Patrick McKendry is a rugby and boxing writer for the Herald.

Rugby: Blues to get back onside with refs

Kirwan wants his team to temper behaviour with officials after last season's meltdowns.

Referee Jonathon White and Ali Williams debate the finer points of the lawbook. Photo / Getty Images
Referee Jonathon White and Ali Williams debate the finer points of the lawbook. Photo / Getty Images

The Blues believe they developed an image problem with referees last year and have hatched a plan to turn it around, which includes being more friendly with officials after matches.

One of the enduring memories of last season, apart from the Blues' excellent start after a miserable 2012, was the on-field battles then-skipper Ali Williams had with referees. The worst was probably his running argument with Jonathon White during the Blues' shock 38-28 defeat to the Highlanders, who at that stage were the competition's worst team, in Dunedin.

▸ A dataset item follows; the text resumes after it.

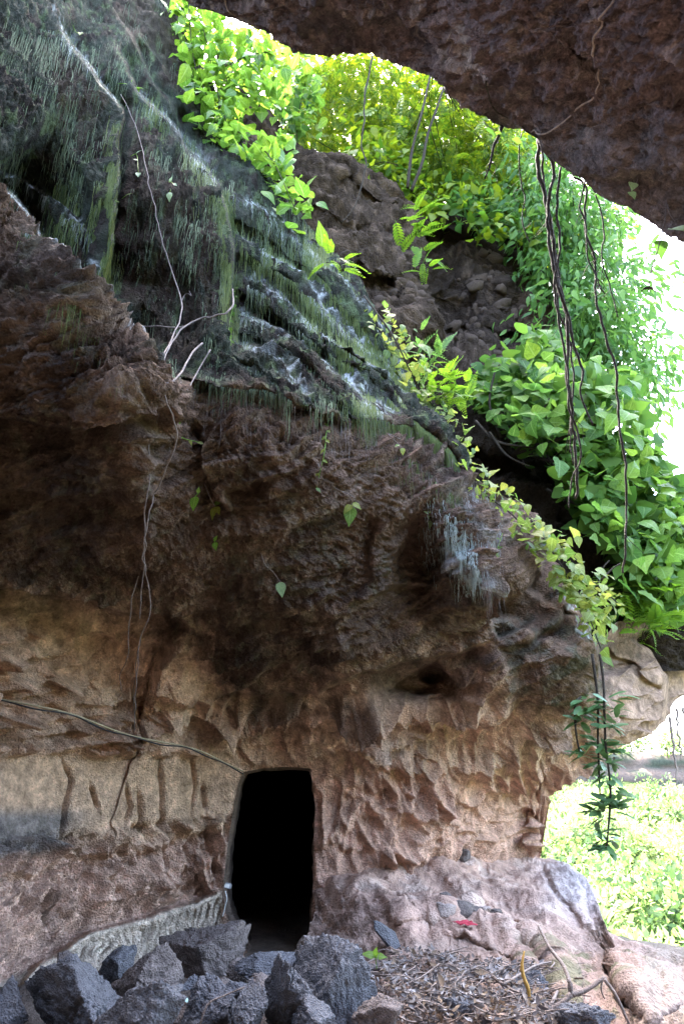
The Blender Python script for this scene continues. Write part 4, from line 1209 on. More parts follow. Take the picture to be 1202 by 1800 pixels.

Assistant coach Graham Henry didn't help matters with his frank assessment of the officiating during his team's loss to the Crusaders in Christchurch a fortnight earlier, calling some decisions "bull****" and describing the TMO as "blind" after the 23-3 defeat. Henry was fined for the outburst.

It has been decided, therefore, that improvement in the relationships between the team's leaders and referees is desperately needed and to that end former referee Bryce Lawrence and, more recently, current ref Chris Pollock have been giving some valuable advice.

"We're trying to change the perception of the Blues," captain Luke Braid said. "We're trying to work with the referees a bit more and trying to build relationships with them. When they come into the changing room [we'll make sure] it's a friendly environment and myself or the stand-in captain is [seen as] a friend, not an enemy. Maybe we were a bit more of a foe last year, maybe they were a bit afraid to come and talk to us."

Constant penalties can crush a team in terms of points and field position, but there is a more intangible advantage in getting on well with refs, of which Braid and coach John Kirwan are aware. An official well disposed towards a skipper might give his team the benefit of the doubt, or simply be more open.

Richie McCaw and to a slightly lesser extent Kieran Read have become masters at it with the Crusaders and All Blacks, as Braid acknowledged.

"Those guys can definitely influence a game, getting in there early and having a chat, just having that personal relationship with refs might help you out and it might not."

Braid captained the Blues under Pat Lam in 2012 but Kirwan handed the role to the controversial Williams last year. The loose forward denied Williams was at fault for the perception problem, saying "it wasn't due to anyone in particular".

Kirwan said the issue became evident during a review of last season.

"We're addressing it because I think the relationship with our leaders and the referee is fundamental," Kirwan said. "Was it bad last year? No. Was it great? No. If you gave yourself a score out of 100 we were probably at 50 and that doesn't win you a competition. Being 70 or probably 80 to 100 wins you a competition so it's something we've addressed and we're giving our leaders some real upskilling on it."

Braid said handing the captaincy to Williams, now playing for Toulon, was the right decision last year.

"To step back and focus on my own game was good, it was probably the best thing to do. When I got asked this year I thought I was in the right position to be able to do it ... there's a lot more work, but I'm slowly getting better at it."